+23
beyler, yine çok güzeldi yine ve her zaman güzeldi. çok hafif bi gamzesi vardı yanağında. çok tatlı duruyordu gamzesi, alıp gamzesinden öpesim vardı. tuttum elinden gamzesinden öptüm. utanmış olmalı ki, aşşağıya doğru gülümsedi.
b: utandın galiba.
m: yok ya sana öyle gelmiştir ehehheh.
b: yok yok utandın sen. tamam tamam öpmüyorum utanma sende hahahhah.
m: çok kötüsün.
b: hadi gel bu taraftan.
beyler evin yoluna koyulmuştuk. acaba bişeyler yaşar mıyız diye düşünüyordum. ama 2 haftamız kalmıştı resmen. ne yapıcağımı bilmiyordum. bu kadar bağlanmışken 2 haftanın sonunda ne tak yiyecektim ben. muhabbet ede ede evin önüne geldi. apartmanın sevimli olduğunu söyledi. neden söyledi bilmiyorum ama bildiğiniz apartmandı beyler. onu sevimli kılan ne olduğunu anlamadım. anahtarı aldım, açtım kapıyı girdik içeri.
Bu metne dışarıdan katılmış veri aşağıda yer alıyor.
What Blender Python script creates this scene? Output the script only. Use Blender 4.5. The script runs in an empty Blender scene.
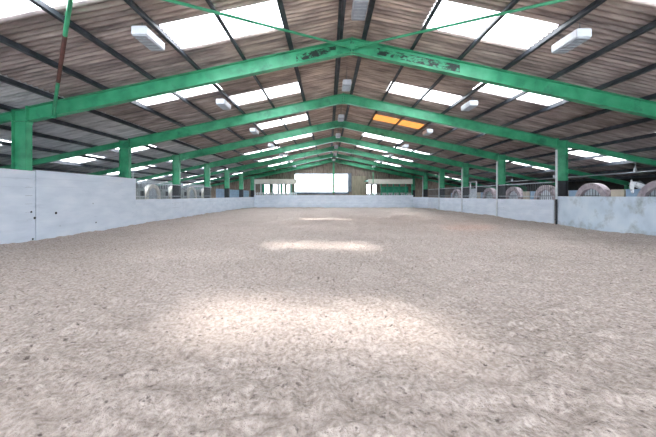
import bpy, bmesh, math, random
import numpy as np
from mathutils import Vector, Matrix, noise as mn
random.seed(7); rng = np.random.default_rng(7)
C = bpy.context.scene.collection
sc = bpy.context.scene

# ------------------------------------------------------------------ camera, light, exposure
cd = bpy.data.cameras.new('camera'); cam = bpy.data.objects.new('camera', cd); C.objects.link(cam)
cam.location = (0, 0, 1.48); cam.rotation_euler = (math.pi/2, 0, 0)
cd.sensor_width = 36.0; cd.lens = 36.0*294/656; cd.shift_y = -23.0/656; cd.clip_end = 300
sc.camera = cam
sc.view_settings.view_transform = 'Standard'; sc.view_settings.look = 'None'
sc.view_settings.gamma = 1.0; sc.view_settings.use_curve_mapping = False
sc.view_settings.exposure = 2.72
W = bpy.data.worlds.new('sky'); sc.world = W; W.use_nodes = True
bg = W.node_tree.nodes['Background']; bg.inputs['Color'].default_value = (0.86, 0.92, 1.0, 1); bg.inputs['Strength'].default_value = 1.9
sd = bpy.data.lights.new('sun', 'SUN'); sun = bpy.data.objects.new('sun', sd); C.objects.link(sun)
sd.energy = 2.6; sd.angle = math.radians(7); sd.color = (1.0, 0.93, 0.86)
sun.rotation_euler = Vector((2.45, -4.2, -5.95)).to_track_quat('-Z', 'Y').to_euler()
sc.cycles.max_bounces = 10; sc.cycles.diffuse_bounces = 6; sc.cycles.transparent_max_bounces = 12
sc.cycles.sample_clamp_indirect = 8.0

# ------------------------------------------------------------------ layout numbers
RX, HR, SL = 0.75, 6.60, 0.212           # ridge x, underside of the sheeting at the ridge, slope
FR = [9.27 + 4.98*(n-1) for n in range(-1, 8)]      # frames; index 2 is the nearest one in view
FY0 = 2                                              # FR[2] is the nearest visible frame
XL = {0: -9.45, 1: -9.45, 2: -9.42, 3: -9.60, 4: -9.68, 5: -9.72, 6: -9.8, 7: -9.85, 8: -9.85}
XRr = 11.1
PUR = [0.38, 1.9, 3.4, 4.85, 6.3, 7.8, 9.3, 10.8, 12.3, 13.8, 15.3, 16.8, 18.3]
UE = 19.0
YB, YG = -8.4, 39.6
P = 0.166
def zr(u): return HR - SL*abs(u)

# ------------------------------------------------------------------ helpers
def rgb(h):
    v = [int(h[i:i+2], 16)/255 for i in (0, 2, 4)]
    return tuple(c/12.92 if c <= .04045 else ((c+.055)/1.055)**2.4 for c in v) + (1,)
def mat(name, cols, scale=4, rough=.6, metal=0, bump=0, bscale=60, stretch=(1,1,1), stain=None, sscale=1.2, slo=.55, shi=.7, detail=5, spec=.5):
    m = bpy.data.materials.new(name); m.use_nodes = True; nt = m.node_tree; N = nt.nodes; L = nt.links
    b = N['Principled BSDF']; b.inputs['Roughness'].default_value = rough; b.inputs['Metallic'].default_value = metal
    b.inputs['Specular IOR Level'].default_value = spec
    tc = N.new('ShaderNodeTexCoord'); mp = N.new('ShaderNodeMapping'); mp.inputs['Scale'].default_value = stretch
    L.new(tc.outputs['Object'], mp.inputs['Vector'])
    nz = N.new('ShaderNodeTexNoise'); nz.inputs['Scale'].default_value = scale; nz.inputs['Detail'].default_value = detail
    L.new(mp.outputs[0], nz.inputs['Vector'])
    r = N.new('ShaderNodeValToRGB'); L.new(nz.outputs[0], r.inputs[0])
    e = r.color_ramp.elements; n = len(cols)
    for i, c in enumerate(cols):
        p = .3 + .4*i/max(1, n-1)
        if i < 2: e[i].position = p; e[i].color = rgb(c)
        else: k = e.new(p); k.color = rgb(c)
    out = r.outputs[0]
    if stain:
        n2 = N.new('ShaderNodeTexNoise'); n2.inputs['Scale'].default_value = sscale; n2.inputs['Detail'].default_value = 6; n2.inputs['Roughness'].default_value = .65
        L.new(mp.outputs[0], n2.inputs['Vector'])
        r2 = N.new('ShaderNodeValToRGB'); L.new(n2.outputs[0], r2.inputs[0])
        r2.color_ramp.elements[0].position = slo; r2.color_ramp.elements[1].position = shi
        mx = N.new('ShaderNodeMix'); mx.data_type = 'RGBA'
        L.new(r2.outputs[0], mx.inputs[0]); L.new(out, mx.inputs[6]); mx.inputs[7].default_value = rgb(stain); out = mx.outputs[2]
    L.new(out, b.inputs['Base Color'])
    if bump:
        n3 = N.new('ShaderNodeTexNoise'); n3.inputs['Scale'].default_value = bscale; n3.inputs['Detail'].default_value = 4
        L.new(mp.outputs[0], n3.inputs['Vector'])
        bp = N.new('ShaderNodeBump'); bp.inputs['Strength'].default_value = bump; bp.inputs['Distance'].default_value = .02
        L.new(n3.outputs[0], bp.inputs['Height']); L.new(bp.outputs[0], b.inputs['Normal'])
    return m
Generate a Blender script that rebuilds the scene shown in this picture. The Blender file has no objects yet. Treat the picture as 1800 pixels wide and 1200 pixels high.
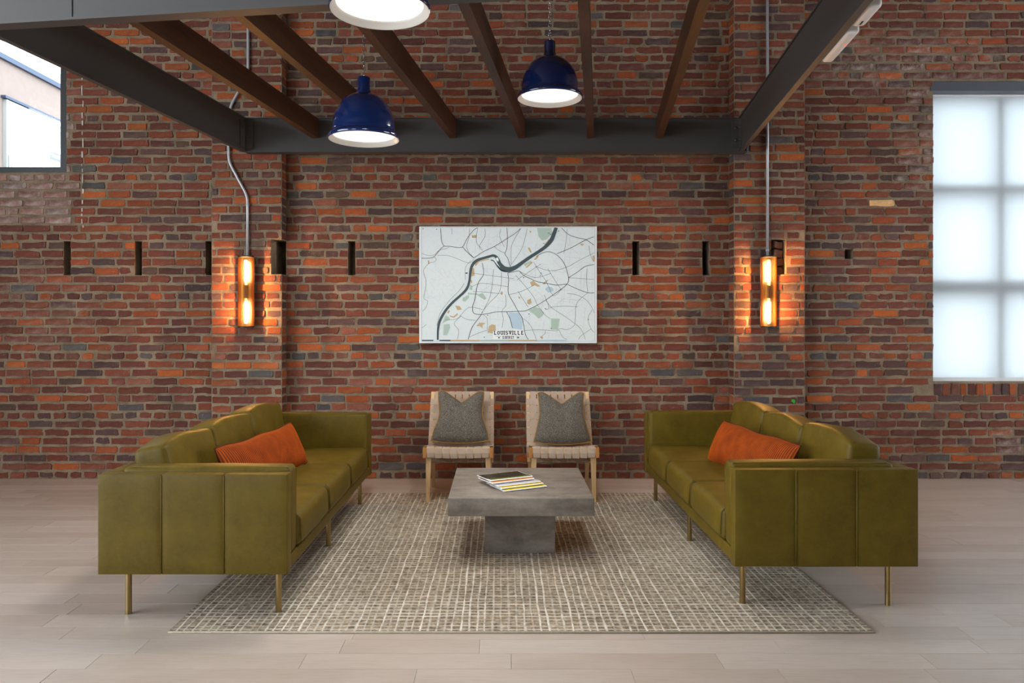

m: çok incinmışsın ya sen.
b: yalnız bu toplanmış hali hahahahah.
m: ciddi değilsindir umarım.
b: çok ciddiyim, aç mısın sen ya?
m: çok açım ya. makarna paketi nerde?
b: gel veriyim şu dolapta.
gittim çıkardım paketi. yapmasını biliyo musun diye sordum. biliyomuş. işte yapmaya başladı, ben onu izledim. utandığını söyledi, izleme dedi. gittim arkasından sarıldım. beyler hayatımın en güzel anlarından biri olabilirdi o an, resmen evlenmiş gibi hissediyordum. bana aç olup olmadığımı sordu, aç olmadığımı söyledim. arkasından seslendim, bana baktığı an öptüm onu. hoşuna gitmişti sanırım ki aşşağı bakarak gülmeye başladı.